My goth girlfriend in high school turned me onto Nine Inch Nails when I was an angsty teenager. While I had previously fallen in love with Trent Reznor in the 1990s when my mother would blare his sexually-explicit “Closer” while I was a child, his larger body of work eluded me. As I grew though, I gained more appreciation for the man and when he stepped into film composing, I followed closely. However, I missed his Bird Box score and, apparently, there’s not even that much to miss.
I never much cared to see the aforementioned Sandra Bullock thriller, as it was critically lambasted and I’d already watched A Quiet Place earlier that year. I was excited when I heard Trent and Atticus Ross were scoring it, but I guess it’s barely in the final product, something that has quite majorly irked the Nine Inch Nails frontman, especially after an apparently miserable time composing the dang thing in the first place.
Just check out his early-2000s level anger here:
“When we got immersed in it, it felt like some people were phoning it in. And you’re stuck with a film editor who had real bad taste. That’s kind of our barricade to getting stuff in the film. And the final icing on the s–t cake was we were on tour when they mixed it. And they mixed the music so low, you couldn’t hear it anyway. So it was like, that was a…that was a f–king waste of time. Then we thought, no one’s going to see this f–king movie. And, of course, it’s the hugest movie ever in Netflix.”

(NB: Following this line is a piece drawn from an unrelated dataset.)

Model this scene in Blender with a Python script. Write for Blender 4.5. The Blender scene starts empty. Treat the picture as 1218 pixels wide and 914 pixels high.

Hell yeah, get ’em Trent! I love the guy, I really do. I would argue to say that he never quite sold out, although that weird deal he made with Apple was kind of disheartening. He’s always been an indie music artist, though, establishing his own label, The Null Corporation, in the 2000s. Plus, he got ripped as heck after a hard time in his life, coming back bigger than ever. He’s like…awesome. And, I’ll say it, a hottie. And outspoken. And an amazing composer. What’s not to like?
I know what’s not to like: Bird Box. Yeah, it might be one of Netflix’s most watched original films of all time, but much like the movie’s editor, people seem to have bad taste these days. Oh well.